Under realistic raindrop interference, 3D Gaussian Splatting (3DGS) reconstruction suffers severe degradation—including lens occlusion, optical distortion, inaccurate camera pose estimation, and unreliable point cloud initialization. Method: This paper introduces the first comprehensive evaluation benchmark for 3DGS under unconstrained real-rain conditions. It provides a multi-focus-aligned image dataset (raindrop-focused, background-focused, and rain-free ground truth) and establishes an end-to-end evaluation pipeline covering image deraining, pose estimation, point cloud initialization, and 3DGS reconstruction. Contribution/Results: Experiments quantitatively reveal the critical impact of lens focus position and pose initialization on reconstruction fidelity, exposing significant performance bottlenecks of existing methods under real rain. The benchmark fills a critical gap in robustness evaluation of 3DGS under realistic precipitation, offering a reproducible, quantitative foundation for algorithmic advancement.

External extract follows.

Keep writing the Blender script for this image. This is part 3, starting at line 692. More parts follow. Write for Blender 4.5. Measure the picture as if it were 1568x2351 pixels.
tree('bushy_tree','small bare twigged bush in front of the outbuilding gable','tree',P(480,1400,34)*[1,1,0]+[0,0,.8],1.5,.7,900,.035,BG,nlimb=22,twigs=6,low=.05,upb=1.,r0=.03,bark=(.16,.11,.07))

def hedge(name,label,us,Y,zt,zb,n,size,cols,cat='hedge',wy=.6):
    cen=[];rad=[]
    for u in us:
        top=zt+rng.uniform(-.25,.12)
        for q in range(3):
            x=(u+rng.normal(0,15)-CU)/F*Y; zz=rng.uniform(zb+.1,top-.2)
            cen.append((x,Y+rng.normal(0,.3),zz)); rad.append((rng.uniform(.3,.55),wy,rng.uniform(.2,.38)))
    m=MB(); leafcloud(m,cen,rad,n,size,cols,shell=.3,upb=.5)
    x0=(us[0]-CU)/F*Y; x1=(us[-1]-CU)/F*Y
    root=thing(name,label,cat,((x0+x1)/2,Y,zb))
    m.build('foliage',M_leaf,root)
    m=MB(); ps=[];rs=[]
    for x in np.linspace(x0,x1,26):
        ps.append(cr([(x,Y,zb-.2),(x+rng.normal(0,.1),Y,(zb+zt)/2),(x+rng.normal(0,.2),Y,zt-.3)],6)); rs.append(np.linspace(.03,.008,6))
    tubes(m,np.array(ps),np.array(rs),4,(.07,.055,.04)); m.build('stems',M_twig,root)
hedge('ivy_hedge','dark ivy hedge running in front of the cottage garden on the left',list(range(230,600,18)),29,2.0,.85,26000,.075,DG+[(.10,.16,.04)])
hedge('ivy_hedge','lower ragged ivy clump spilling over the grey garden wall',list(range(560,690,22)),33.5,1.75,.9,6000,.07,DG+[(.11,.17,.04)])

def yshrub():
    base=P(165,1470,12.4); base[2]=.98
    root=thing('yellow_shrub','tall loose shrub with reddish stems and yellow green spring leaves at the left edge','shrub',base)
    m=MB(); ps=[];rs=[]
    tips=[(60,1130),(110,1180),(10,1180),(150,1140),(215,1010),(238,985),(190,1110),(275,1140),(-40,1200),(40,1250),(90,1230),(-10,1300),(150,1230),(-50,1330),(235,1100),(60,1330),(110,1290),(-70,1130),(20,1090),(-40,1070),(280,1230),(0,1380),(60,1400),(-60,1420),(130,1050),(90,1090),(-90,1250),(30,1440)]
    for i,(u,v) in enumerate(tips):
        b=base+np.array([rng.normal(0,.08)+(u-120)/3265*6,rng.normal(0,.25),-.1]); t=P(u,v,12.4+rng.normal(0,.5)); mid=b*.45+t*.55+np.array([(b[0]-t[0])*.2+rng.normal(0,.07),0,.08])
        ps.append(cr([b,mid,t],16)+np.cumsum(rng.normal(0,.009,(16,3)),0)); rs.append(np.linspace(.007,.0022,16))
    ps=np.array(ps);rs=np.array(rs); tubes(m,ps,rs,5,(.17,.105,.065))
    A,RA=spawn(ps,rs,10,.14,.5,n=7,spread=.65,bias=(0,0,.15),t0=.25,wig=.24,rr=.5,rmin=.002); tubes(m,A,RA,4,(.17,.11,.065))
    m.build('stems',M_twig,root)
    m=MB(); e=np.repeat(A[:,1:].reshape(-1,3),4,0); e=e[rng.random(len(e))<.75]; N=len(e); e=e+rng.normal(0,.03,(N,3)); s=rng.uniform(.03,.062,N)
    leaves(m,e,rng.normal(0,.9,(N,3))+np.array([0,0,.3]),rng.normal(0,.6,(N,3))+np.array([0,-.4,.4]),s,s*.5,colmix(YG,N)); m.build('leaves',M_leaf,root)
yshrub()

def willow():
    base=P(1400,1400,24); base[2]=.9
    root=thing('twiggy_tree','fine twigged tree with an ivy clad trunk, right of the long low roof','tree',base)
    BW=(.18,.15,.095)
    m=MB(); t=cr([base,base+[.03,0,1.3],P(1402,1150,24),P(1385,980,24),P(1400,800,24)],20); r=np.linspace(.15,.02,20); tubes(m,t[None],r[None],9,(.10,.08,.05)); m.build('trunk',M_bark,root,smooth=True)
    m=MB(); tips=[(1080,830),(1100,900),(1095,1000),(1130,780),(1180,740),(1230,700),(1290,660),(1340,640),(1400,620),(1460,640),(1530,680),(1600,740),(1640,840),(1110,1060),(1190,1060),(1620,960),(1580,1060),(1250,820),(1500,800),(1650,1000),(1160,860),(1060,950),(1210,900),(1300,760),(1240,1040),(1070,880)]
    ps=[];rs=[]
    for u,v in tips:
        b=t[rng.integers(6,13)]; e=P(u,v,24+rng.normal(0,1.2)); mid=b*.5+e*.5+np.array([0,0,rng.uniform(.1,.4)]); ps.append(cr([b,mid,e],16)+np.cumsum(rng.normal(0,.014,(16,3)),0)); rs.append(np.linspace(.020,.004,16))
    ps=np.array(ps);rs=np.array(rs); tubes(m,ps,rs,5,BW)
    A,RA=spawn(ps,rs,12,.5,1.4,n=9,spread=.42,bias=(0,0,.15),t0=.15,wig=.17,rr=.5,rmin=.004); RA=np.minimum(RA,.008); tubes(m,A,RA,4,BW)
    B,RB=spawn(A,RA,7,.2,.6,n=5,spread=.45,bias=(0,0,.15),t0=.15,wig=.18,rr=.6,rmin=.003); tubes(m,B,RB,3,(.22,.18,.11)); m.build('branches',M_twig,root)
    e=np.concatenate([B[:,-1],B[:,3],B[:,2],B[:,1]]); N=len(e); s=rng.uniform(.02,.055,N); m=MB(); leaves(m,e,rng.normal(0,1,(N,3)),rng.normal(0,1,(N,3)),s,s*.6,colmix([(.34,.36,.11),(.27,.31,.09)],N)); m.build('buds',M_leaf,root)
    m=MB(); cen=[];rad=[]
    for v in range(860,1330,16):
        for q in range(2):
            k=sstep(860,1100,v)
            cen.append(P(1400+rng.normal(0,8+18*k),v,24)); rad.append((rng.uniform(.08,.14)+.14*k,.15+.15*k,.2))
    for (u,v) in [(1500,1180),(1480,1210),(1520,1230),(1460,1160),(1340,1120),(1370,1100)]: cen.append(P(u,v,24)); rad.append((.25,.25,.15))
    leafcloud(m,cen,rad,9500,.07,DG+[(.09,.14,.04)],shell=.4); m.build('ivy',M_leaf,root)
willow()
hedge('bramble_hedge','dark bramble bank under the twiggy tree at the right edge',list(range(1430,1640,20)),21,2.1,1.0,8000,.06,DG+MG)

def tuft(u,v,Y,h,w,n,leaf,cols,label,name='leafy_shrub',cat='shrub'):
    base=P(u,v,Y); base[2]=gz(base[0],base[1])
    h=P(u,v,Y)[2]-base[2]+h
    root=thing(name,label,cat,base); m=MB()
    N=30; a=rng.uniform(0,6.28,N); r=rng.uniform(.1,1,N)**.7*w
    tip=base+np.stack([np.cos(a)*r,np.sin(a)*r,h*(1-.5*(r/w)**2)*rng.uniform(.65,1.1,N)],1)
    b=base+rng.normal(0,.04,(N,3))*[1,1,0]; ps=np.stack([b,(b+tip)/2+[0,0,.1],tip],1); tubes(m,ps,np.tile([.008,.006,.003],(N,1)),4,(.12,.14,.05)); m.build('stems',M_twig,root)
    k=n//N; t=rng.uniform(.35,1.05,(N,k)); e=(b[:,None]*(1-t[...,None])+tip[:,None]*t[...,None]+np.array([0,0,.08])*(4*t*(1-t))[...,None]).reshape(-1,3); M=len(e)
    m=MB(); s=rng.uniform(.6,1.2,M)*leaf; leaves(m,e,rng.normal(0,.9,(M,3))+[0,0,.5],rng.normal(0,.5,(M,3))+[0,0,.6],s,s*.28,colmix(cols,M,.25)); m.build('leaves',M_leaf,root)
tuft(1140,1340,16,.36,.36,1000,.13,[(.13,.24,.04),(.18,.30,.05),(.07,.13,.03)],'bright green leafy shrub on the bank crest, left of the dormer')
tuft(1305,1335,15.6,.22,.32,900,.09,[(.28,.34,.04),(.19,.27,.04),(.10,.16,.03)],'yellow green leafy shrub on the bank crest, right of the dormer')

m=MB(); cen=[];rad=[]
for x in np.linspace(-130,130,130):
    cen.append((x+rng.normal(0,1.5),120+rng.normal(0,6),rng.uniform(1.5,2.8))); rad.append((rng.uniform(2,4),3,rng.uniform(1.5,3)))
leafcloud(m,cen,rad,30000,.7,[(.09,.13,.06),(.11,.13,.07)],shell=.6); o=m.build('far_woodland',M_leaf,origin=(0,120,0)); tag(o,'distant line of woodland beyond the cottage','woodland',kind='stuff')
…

3D Gaussian Splatting (3DGS) under raindrop conditions suffers from severe occlusions and optical distortions caused by raindrop contamination on the camera lens, substantially degrading reconstruction quality. Existing benchmarks typically evaluate 3DGS using synthetic raindrop images with known camera poses (constrained images), assuming ideal conditions. However, in real-world scenarios, raindrops often interfere with accurate camera pose estimation and point cloud initialization. Moreover, a significant domain gap between synthetic and real raindrops further impairs generalization. To tackle these issues, we introduce RaindropGS, a comprehensive benchmark designed to evaluate the full 3DGS pipeline-from unconstrained, raindrop-corrupted images to clear 3DGS reconstructions. Specifically, the whole benchmark pipeline consists of three parts: data preparation, data processing, and raindrop-aware 3DGS evaluation, including types of raindrop interference, camera pose estimation and point cloud initialization, single image rain removal comparison, and 3D Gaussian training comparison. First, we collect a real-world raindrop reconstruction dataset, in which each scene contains three aligned image sets: raindrop-focused, background-focused, and rain-free ground truth, enabling a comprehensive evaluation of reconstruction quality under different focus conditions. Through comprehensive experiments and analyses, we reveal critical insights into the performance limitations of existing 3DGS methods on unconstrained raindrop images and the varying impact of different pipeline components: the impact of camera focus position on 3DGS reconstruction performance, and the interference caused by inaccurate pose and point cloud initialization on reconstruction. These insights establish clear directions for developing more robust 3DGS methods under raindrop conditions.